**TASK STATEMENT:** Only the lines from the start of the material through the line containing "COL = SC.collection" are to be extracted, exactly as they appear.

**COLLECTED MATERIAL:**
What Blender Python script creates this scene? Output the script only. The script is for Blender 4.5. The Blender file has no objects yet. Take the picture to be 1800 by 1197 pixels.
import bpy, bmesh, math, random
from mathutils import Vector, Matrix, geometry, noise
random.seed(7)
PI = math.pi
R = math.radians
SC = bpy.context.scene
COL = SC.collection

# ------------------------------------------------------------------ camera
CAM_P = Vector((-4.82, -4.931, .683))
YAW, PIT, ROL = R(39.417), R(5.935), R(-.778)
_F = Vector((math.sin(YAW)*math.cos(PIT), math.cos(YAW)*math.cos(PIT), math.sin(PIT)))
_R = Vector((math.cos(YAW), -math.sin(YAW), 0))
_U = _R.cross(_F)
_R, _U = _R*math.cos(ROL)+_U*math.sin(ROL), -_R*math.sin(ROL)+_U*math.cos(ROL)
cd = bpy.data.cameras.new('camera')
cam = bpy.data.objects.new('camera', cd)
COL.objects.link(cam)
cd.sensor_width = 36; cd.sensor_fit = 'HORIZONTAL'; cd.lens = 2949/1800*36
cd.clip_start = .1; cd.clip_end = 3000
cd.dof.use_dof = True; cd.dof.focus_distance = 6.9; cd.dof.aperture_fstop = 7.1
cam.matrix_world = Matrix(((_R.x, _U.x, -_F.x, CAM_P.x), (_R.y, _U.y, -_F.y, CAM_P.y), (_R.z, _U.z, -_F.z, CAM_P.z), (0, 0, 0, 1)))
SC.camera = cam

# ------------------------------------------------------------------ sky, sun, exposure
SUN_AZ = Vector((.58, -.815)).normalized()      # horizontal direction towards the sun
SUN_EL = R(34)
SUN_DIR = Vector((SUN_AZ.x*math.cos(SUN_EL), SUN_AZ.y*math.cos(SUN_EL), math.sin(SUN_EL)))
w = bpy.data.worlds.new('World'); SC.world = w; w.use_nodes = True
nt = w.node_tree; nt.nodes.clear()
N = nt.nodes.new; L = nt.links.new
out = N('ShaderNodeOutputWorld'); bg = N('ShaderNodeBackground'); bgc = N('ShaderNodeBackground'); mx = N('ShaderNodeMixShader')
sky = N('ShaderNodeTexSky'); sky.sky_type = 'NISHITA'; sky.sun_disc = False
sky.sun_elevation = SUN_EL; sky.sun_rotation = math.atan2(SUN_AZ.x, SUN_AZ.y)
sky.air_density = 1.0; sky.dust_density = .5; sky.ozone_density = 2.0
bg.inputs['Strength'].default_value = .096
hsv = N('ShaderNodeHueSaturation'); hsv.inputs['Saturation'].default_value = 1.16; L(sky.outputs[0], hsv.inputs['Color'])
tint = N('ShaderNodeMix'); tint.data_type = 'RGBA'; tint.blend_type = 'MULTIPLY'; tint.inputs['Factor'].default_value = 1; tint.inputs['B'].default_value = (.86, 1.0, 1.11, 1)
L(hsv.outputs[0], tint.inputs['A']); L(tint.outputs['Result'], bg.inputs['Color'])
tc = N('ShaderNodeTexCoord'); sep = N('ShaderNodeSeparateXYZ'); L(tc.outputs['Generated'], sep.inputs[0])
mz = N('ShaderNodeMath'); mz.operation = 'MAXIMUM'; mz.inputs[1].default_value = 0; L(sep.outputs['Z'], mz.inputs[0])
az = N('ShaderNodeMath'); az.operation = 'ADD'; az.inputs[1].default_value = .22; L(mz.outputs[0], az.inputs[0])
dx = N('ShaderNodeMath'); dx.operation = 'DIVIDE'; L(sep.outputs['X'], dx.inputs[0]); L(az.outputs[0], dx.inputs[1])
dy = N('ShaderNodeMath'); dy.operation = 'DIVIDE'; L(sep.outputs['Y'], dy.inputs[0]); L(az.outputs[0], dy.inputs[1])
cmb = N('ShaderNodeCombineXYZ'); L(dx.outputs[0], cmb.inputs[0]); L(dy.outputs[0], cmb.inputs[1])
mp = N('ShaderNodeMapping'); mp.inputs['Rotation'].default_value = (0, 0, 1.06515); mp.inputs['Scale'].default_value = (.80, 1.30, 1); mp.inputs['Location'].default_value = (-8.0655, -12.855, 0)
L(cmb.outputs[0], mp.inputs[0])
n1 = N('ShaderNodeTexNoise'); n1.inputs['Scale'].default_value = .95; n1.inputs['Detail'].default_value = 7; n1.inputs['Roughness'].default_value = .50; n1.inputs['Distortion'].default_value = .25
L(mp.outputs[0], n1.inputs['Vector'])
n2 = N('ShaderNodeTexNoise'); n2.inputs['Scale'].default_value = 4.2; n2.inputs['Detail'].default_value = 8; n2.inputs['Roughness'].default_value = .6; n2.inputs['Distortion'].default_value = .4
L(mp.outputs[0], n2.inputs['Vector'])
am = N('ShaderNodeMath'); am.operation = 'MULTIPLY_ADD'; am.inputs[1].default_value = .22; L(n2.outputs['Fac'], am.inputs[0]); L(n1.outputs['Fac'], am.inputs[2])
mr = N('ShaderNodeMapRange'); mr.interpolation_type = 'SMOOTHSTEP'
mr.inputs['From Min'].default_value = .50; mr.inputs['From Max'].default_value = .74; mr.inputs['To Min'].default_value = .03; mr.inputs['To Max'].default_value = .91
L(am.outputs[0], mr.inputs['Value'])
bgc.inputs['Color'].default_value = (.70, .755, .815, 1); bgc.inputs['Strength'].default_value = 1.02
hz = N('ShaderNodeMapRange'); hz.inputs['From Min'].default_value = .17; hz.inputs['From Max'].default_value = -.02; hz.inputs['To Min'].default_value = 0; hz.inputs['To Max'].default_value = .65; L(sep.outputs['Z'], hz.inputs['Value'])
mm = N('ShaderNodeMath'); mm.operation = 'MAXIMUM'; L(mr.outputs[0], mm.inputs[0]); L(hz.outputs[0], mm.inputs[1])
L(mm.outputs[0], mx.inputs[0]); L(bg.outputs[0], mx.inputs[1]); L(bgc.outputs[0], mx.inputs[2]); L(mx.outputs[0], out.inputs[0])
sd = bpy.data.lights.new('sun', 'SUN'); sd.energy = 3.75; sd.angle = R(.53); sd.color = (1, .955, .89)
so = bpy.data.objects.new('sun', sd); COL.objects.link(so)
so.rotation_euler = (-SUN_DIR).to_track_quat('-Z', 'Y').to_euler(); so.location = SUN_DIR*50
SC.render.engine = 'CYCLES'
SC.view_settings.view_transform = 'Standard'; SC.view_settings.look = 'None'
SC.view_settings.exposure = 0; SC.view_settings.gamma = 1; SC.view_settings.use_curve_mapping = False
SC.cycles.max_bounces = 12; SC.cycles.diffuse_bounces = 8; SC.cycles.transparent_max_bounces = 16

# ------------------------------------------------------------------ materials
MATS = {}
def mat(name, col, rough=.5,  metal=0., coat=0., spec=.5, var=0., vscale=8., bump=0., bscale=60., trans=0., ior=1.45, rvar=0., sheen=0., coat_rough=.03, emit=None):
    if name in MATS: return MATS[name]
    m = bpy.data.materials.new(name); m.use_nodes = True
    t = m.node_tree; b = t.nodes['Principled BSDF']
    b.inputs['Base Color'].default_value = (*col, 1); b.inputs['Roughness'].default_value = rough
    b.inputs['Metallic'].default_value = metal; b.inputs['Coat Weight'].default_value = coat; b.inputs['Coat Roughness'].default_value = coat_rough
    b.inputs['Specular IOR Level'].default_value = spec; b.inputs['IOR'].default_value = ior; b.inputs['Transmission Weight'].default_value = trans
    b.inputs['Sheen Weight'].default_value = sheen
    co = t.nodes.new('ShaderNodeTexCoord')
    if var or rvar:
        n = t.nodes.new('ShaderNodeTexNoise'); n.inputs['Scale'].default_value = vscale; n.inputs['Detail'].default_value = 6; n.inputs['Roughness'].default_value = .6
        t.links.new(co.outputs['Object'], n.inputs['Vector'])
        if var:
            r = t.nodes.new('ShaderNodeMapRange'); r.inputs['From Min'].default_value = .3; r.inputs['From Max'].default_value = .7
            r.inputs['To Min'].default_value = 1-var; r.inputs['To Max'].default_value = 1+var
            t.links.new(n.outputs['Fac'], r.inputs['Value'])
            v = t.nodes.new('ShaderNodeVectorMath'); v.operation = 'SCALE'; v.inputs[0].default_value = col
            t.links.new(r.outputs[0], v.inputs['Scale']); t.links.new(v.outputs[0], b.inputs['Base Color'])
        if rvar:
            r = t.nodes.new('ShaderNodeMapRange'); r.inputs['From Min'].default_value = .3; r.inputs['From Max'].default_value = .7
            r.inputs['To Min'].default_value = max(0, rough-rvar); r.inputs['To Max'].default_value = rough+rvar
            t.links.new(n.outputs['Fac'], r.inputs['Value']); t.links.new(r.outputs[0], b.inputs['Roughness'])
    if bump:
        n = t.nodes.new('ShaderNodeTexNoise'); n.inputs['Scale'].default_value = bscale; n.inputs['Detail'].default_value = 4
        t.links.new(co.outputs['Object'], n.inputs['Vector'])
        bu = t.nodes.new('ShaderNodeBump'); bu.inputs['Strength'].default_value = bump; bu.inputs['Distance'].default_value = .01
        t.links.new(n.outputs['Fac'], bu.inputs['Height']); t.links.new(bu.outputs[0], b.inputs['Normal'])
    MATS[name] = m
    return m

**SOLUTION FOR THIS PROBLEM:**
What Blender Python script creates this scene? Output the script only. The script is for Blender 4.5. The Blender file has no objects yet. Take the picture to be 1800 by 1197 pixels.
import bpy, bmesh, math, random
from mathutils import Vector, Matrix, geometry, noise
random.seed(7)
PI = math.pi
R = math.radians
SC = bpy.context.scene
COL = SC.collection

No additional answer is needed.